Infitah: Opening the Economy After 1974
After Nasser’s death in 1970, his successor Anwar Sadat reversed course. In 1974, Sadat launched the Infitah, or “Open Door Policy,” through Law No. 43, which reclassified companies established under the new framework as private enterprises. A 1975 import-export law opened certain goods to private sector trade. The goal was to dismantle the socialist economic structure and attract foreign capital.
The results were mixed but measurable. Average annual industrial growth climbed from 5.4 percent in the 1960s to 6.8 percent in the 1970s. Manufacturing growth was even more dramatic, jumping from 4.8 percent to 8 percent annually. By 1980, new foreign private investment reached about $400 million per year, quadrupling from $100 million just three years earlier. Western influence on Egyptian industry and manufacturing reached new heights.
The catch was that much of this growth favored imports and foreign-manufactured goods over domestic production. Products made in highly skilled foreign markets were often more profitable for investors than building local manufacturing capacity. Infitah modernized parts of the Egyptian economy but also hollowed out some of the industrial base Nasser had built.

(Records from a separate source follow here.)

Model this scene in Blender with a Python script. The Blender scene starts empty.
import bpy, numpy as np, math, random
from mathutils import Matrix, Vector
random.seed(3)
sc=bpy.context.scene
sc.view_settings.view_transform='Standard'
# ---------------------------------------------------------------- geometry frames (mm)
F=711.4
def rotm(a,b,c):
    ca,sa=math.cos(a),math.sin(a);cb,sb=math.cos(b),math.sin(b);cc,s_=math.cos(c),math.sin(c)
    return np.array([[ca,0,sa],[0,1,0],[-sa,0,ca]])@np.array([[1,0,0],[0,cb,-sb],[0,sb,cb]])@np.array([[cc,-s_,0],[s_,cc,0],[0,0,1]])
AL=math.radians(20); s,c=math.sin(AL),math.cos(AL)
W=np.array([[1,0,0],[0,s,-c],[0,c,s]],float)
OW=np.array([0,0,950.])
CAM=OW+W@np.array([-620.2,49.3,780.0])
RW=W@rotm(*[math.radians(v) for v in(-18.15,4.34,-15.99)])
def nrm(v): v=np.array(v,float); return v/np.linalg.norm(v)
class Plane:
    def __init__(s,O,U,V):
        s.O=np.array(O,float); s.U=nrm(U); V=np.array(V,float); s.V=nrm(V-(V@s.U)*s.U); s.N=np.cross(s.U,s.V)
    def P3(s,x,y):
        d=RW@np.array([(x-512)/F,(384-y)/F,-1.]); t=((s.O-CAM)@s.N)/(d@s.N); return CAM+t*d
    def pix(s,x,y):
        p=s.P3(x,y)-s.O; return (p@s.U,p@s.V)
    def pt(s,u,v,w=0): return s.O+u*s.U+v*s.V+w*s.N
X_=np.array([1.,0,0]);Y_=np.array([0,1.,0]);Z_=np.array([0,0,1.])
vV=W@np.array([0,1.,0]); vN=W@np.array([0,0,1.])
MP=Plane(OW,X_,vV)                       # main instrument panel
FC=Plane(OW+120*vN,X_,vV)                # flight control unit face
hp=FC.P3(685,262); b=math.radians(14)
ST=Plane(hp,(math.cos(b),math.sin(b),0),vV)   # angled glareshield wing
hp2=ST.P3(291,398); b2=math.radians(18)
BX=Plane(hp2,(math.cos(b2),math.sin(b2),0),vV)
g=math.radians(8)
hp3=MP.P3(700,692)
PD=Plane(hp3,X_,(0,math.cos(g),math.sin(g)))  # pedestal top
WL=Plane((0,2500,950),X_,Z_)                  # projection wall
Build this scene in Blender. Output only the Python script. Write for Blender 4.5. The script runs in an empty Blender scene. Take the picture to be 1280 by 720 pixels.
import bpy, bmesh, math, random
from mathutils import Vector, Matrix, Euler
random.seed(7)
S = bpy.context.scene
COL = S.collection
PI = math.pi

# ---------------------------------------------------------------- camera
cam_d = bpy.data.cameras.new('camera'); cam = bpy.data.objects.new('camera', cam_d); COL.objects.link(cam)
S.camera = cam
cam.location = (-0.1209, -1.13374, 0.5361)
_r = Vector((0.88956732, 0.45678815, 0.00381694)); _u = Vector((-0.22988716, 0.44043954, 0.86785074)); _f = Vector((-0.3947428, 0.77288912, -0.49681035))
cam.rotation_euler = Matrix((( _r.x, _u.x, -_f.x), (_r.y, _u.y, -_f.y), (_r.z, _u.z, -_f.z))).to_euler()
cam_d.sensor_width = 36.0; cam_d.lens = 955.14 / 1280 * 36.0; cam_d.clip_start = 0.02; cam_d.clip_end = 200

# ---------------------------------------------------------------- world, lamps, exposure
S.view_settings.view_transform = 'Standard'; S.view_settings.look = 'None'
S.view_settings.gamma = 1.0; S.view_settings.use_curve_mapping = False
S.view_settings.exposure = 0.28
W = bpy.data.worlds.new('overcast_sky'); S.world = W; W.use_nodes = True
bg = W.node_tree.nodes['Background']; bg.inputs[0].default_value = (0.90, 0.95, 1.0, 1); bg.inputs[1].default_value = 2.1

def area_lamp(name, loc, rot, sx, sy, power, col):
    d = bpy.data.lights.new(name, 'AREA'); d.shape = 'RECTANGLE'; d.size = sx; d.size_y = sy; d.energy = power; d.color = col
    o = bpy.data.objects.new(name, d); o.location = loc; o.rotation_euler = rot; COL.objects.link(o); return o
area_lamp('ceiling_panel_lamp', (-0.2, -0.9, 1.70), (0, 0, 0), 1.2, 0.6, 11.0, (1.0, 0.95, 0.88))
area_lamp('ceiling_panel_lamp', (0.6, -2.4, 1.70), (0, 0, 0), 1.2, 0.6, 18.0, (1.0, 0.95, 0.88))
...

Egypt’s Industrial Sector Today
Modern Egypt maintains a significant manufacturing sector, though it remains smaller relative to GDP than in many industrialized countries. In fiscal year 2024/2025, non-oil manufacturing contributed 12.6 percent of GDP. That sector is currently the single largest contributor to GDP growth, adding approximately 1.7 percentage points of the country’s total 4.4 percent economic growth. This marks a shift from contraction to expansion in non-oil manufacturing, a priority for a government trying to diversify away from energy and tourism revenues.
The trajectory from Muhammad Ali’s cotton factories in 1817 to today’s manufacturing sector spans over two centuries, but Egypt’s industrialization was never a smooth, linear process. It was built up, torn down by foreign intervention, rebuilt by national capitalists, nationalized by socialists, then privatized again. Each wave left infrastructure, institutions, and lessons that shaped the next attempt.